▶ GOAL OF THE EXERCISE: Would you return all of this data exactly, leaving nothing out?

▶ AVAILABLE DATA:
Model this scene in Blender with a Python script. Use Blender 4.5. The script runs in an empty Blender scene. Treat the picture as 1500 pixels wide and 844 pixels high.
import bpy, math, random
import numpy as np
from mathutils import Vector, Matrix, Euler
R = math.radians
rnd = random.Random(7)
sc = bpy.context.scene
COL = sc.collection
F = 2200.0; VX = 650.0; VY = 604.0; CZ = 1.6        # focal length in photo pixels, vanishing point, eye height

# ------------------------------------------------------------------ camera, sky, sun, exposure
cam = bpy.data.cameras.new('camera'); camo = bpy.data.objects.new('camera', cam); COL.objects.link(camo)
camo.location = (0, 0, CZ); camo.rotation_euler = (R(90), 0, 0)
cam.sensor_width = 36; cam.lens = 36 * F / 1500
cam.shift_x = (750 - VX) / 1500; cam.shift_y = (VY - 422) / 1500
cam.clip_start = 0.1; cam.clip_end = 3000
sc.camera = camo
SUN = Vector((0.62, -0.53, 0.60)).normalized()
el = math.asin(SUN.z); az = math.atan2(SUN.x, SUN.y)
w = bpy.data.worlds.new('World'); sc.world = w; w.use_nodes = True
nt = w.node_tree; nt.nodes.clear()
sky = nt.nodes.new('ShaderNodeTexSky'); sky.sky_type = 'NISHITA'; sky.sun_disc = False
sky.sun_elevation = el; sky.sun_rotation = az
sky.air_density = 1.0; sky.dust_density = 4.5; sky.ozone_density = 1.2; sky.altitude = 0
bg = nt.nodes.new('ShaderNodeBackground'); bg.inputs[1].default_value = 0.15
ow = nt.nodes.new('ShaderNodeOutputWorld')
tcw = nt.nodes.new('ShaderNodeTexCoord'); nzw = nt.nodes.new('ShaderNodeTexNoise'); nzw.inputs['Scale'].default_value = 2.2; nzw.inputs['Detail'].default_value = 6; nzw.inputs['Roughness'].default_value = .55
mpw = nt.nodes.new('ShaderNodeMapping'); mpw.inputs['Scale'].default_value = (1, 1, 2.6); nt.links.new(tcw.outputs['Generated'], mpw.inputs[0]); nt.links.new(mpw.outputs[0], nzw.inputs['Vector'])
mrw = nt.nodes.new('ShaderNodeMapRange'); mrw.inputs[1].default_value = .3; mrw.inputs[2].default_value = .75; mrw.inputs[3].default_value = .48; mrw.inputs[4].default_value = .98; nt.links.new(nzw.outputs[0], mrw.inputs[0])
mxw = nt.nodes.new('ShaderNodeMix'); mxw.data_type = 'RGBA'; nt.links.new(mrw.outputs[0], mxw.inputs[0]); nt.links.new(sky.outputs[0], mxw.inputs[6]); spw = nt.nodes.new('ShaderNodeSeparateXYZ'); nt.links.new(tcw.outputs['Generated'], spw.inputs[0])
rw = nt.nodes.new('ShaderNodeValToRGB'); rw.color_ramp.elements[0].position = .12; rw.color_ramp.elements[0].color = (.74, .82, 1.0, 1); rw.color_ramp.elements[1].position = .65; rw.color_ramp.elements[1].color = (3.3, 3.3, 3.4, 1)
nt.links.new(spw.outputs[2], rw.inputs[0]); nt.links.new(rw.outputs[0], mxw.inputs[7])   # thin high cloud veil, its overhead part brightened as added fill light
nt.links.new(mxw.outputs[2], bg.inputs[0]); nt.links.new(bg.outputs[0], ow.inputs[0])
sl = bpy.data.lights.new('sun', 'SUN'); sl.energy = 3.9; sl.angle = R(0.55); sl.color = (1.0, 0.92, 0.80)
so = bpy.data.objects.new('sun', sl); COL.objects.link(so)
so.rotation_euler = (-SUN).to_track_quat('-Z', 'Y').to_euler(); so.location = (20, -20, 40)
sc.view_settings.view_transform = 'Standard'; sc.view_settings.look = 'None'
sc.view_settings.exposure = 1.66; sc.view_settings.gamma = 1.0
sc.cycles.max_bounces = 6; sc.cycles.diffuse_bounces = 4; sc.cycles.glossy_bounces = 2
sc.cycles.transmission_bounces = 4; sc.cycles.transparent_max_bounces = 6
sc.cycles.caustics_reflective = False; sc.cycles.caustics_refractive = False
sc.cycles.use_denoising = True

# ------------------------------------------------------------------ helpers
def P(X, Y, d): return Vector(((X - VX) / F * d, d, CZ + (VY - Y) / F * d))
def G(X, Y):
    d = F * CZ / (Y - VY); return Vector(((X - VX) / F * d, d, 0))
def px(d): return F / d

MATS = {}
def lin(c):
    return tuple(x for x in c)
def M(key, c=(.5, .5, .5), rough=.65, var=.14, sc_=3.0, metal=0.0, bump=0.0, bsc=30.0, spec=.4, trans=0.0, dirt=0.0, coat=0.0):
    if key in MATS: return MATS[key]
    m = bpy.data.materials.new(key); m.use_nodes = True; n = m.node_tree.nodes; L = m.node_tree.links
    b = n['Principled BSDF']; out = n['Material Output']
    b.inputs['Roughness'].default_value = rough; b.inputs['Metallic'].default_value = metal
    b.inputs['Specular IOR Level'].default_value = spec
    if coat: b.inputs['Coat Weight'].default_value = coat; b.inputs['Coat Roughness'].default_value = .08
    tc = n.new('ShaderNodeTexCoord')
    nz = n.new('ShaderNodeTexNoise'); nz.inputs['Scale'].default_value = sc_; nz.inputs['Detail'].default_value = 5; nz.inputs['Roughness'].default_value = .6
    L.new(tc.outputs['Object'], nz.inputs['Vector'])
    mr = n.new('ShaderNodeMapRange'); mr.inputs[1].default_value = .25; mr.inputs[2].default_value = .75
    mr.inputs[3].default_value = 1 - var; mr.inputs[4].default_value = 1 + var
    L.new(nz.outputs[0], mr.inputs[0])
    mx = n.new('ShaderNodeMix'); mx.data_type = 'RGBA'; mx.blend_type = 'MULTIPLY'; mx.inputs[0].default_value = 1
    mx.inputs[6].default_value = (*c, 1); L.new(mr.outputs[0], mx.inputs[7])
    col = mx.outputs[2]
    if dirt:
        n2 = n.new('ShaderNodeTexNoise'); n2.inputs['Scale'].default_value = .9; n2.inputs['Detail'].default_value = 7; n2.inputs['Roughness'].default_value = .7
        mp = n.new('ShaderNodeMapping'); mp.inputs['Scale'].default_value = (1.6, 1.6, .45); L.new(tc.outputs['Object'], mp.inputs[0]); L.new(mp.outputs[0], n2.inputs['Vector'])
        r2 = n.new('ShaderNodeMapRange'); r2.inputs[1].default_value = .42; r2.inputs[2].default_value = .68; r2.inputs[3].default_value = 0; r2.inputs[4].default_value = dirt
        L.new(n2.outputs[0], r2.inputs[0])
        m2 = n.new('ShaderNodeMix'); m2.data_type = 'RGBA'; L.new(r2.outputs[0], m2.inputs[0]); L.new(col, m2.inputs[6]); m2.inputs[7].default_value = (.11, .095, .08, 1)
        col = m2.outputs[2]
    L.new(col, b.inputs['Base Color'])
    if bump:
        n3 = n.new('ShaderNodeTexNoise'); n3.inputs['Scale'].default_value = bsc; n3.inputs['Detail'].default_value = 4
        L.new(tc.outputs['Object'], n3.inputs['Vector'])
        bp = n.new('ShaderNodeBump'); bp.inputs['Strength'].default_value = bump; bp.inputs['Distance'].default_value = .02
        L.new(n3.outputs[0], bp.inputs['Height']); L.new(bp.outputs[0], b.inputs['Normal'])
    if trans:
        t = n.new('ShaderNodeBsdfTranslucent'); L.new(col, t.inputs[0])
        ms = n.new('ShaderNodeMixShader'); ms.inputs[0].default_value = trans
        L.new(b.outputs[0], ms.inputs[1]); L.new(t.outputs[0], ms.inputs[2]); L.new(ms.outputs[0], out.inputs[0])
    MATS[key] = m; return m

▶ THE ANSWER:
Model this scene in Blender with a Python script. Use Blender 4.5. The script runs in an empty Blender scene. Treat the picture as 1500 pixels wide and 844 pixels high.
import bpy, math, random
import numpy as np
from mathutils import Vector, Matrix, Euler
R = math.radians
rnd = random.Random(7)
sc = bpy.context.scene
COL = sc.collection
F = 2200.0; VX = 650.0; VY = 604.0; CZ = 1.6        # focal length in photo pixels, vanishing point, eye height

# ------------------------------------------------------------------ camera, sky, sun, exposure
cam = bpy.data.cameras.new('camera'); camo = bpy.data.objects.new('camera', cam); COL.objects.link(camo)
camo.location = (0, 0, CZ); camo.rotation_euler = (R(90), 0, 0)
cam.sensor_width = 36; cam.lens = 36 * F / 1500
cam.shift_x = (750 - VX) / 1500; cam.shift_y = (VY - 422) / 1500
cam.clip_start = 0.1; cam.clip_end = 3000
sc.camera = camo
SUN = Vector((0.62, -0.53, 0.60)).normalized()
el = math.asin(SUN.z); az = math.atan2(SUN.x, SUN.y)
w = bpy.data.worlds.new('World'); sc.world = w; w.use_nodes = True
nt = w.node_tree; nt.nodes.clear()
sky = nt.nodes.new('ShaderNodeTexSky'); sky.sky_type = 'NISHITA'; sky.sun_disc = False
sky.sun_elevation = el; sky.sun_rotation = az
sky.air_density = 1.0; sky.dust_density = 4.5; sky.ozone_density = 1.2; sky.altitude = 0
bg = nt.nodes.new('ShaderNodeBackground'); bg.inputs[1].default_value = 0.15
ow = nt.nodes.new('ShaderNodeOutputWorld')
tcw = nt.nodes.new('ShaderNodeTexCoord'); nzw = nt.nodes.new('ShaderNodeTexNoise'); nzw.inputs['Scale'].default_value = 2.2; nzw.inputs['Detail'].default_value = 6; nzw.inputs['Roughness'].default_value = .55
mpw = nt.nodes.new('ShaderNodeMapping'); mpw.inputs['Scale'].default_value = (1, 1, 2.6); nt.links.new(tcw.outputs['Generated'], mpw.inputs[0]); nt.links.new(mpw.outputs[0], nzw.inputs['Vector'])
mrw = nt.nodes.new('ShaderNodeMapRange'); mrw.inputs[1].default_value = .3; mrw.inputs[2].default_value = .75; mrw.inputs[3].default_value = .48; mrw.inputs[4].default_value = .98; nt.links.new(nzw.outputs[0], mrw.inputs[0])
mxw = nt.nodes.new('ShaderNodeMix'); mxw.data_type = 'RGBA'; nt.links.new(mrw.outputs[0], mxw.inputs[0]); nt.links.new(sky.outputs[0], mxw.inputs[6]); spw = nt.nodes.new('ShaderNodeSeparateXYZ'); nt.links.new(tcw.outputs['Generated'], spw.inputs[0])
rw = nt.nodes.new('ShaderNodeValToRGB'); rw.color_ramp.elements[0].position = .12; rw.color_ramp.elements[0].color = (.74, .82, 1.0, 1); rw.color_ramp.elements[1].position = .65; rw.color_ramp.elements[1].color = (3.3, 3.3, 3.4, 1)
nt.links.new(spw.outputs[2], rw.inputs[0]); nt.links.new(rw.outputs[0], mxw.inputs[7])   # thin high cloud veil, its overhead part brightened as added fill light
nt.links.new(mxw.outputs[2], bg.inputs[0]); nt.links.new(bg.outputs[0], ow.inputs[0])
sl = bpy.data.lights.new('sun', 'SUN'); sl.energy = 3.9; sl.angle = R(0.55); sl.color = (1.0, 0.92, 0.80)
so = bpy.data.objects.new('sun', sl); COL.objects.link(so)
so.rotation_euler = (-SUN).to_track_quat('-Z', 'Y').to_euler(); so.location = (20, -20, 40)
sc.view_settings.view_transform = 'Standard'; sc.view_settings.look = 'None'
sc.view_settings.exposure = 1.66; sc.view_settings.gamma = 1.0
sc.cycles.max_bounces = 6; sc.cycles.diffuse_bounces = 4; sc.cycles.glossy_bounces = 2
sc.cycles.transmission_bounces = 4; sc.cycles.transparent_max_bounces = 6
sc.cycles.caustics_reflective = False; sc.cycles.caustics_refractive = False
sc.cycles.use_denoising = True

# ------------------------------------------------------------------ helpers
def P(X, Y, d): return Vector(((X - VX) / F * d, d, CZ + (VY - Y) / F * d))
def G(X, Y):
    d = F * CZ / (Y - VY); return Vector(((X - VX) / F * d, d, 0))
def px(d): return F / d

MATS = {}
def lin(c):
    return tuple(x for x in c)
def M(key, c=(.5, .5, .5), rough=.65, var=.14, sc_=3.0, metal=0.0, bump=0.0, bsc=30.0, spec=.4, trans=0.0, dirt=0.0, coat=0.0):
    if key in MATS: return MATS[key]
    m = bpy.data.materials.new(key); m.use_nodes = True; n = m.node_tree.nodes; L = m.node_tree.links
    b = n['Principled BSDF']; out = n['Material Output']
    b.inputs['Roughness'].default_value = rough; b.inputs['Metallic'].default_value = metal
    b.inputs['Specular IOR Level'].default_value = spec
    if coat: b.inputs['Coat Weight'].default_value = coat; b.inputs['Coat Roughness'].default_value = .08
    tc = n.new('ShaderNodeTexCoord')
    nz = n.new('ShaderNodeTexNoise'); nz.inputs['Scale'].default_value = sc_; nz.inputs['Detail'].default_value = 5; nz.inputs['Roughness'].default_value = .6
    L.new(tc.outputs['Object'], nz.inputs['Vector'])
    mr = n.new('ShaderNodeMapRange'); mr.inputs[1].default_value = .25; mr.inputs[2].default_value = .75
    mr.inputs[3].default_value = 1 - var; mr.inputs[4].default_value = 1 + var
    L.new(nz.outputs[0], mr.inputs[0])
    mx = n.new('ShaderNodeMix'); mx.data_type = 'RGBA'; mx.blend_type = 'MULTIPLY'; mx.inputs[0].default_value = 1
    mx.inputs[6].default_value = (*c, 1); L.new(mr.outputs[0], mx.inputs[7])
    col = mx.outputs[2]
    if dirt:
        n2 = n.new('ShaderNodeTexNoise'); n2.inputs['Scale'].default_value = .9; n2.inputs['Detail'].default_value = 7; n2.inputs['Roughness'].default_value = .7
        mp = n.new('ShaderNodeMapping'); mp.inputs['Scale'].default_value = (1.6, 1.6, .45); L.new(tc.outputs['Object'], mp.inputs[0]); L.new(mp.outputs[0], n2.inputs['Vector'])
        r2 = n.new('ShaderNodeMapRange'); r2.inputs[1].default_value = .42; r2.inputs[2].default_value = .68; r2.inputs[3].default_value = 0; r2.inputs[4].default_value = dirt
        L.new(n2.outputs[0], r2.inputs[0])
        m2 = n.new('ShaderNodeMix'); m2.data_type = 'RGBA'; L.new(r2.outputs[0], m2.inputs[0]); L.new(col, m2.inputs[6]); m2.inputs[7].default_value = (.11, .095, .08, 1)
        col = m2.outputs[2]
    L.new(col, b.inputs['Base Color'])
    if bump:
        n3 = n.new('ShaderNodeTexNoise'); n3.inputs['Scale'].default_value = bsc; n3.inputs['Detail'].default_value = 4
        L.new(tc.outputs['Object'], n3.inputs['Vector'])
        bp = n.new('ShaderNodeBump'); bp.inputs['Strength'].default_value = bump; bp.inputs['Distance'].default_value = .02
        L.new(n3.outputs[0], bp.inputs['Height']); L.new(bp.outputs[0], b.inputs['Normal'])
    if trans:
        t = n.new('ShaderNodeBsdfTranslucent'); L.new(col, t.inputs[0])
        ms = n.new('ShaderNodeMixShader'); ms.inputs[0].default_value = trans
        L.new(b.outputs[0], ms.inputs[1]); L.new(t.outputs[0], ms.inputs[2]); L.new(ms.outputs[0], out.inputs[0])
    MATS[key] = m; return m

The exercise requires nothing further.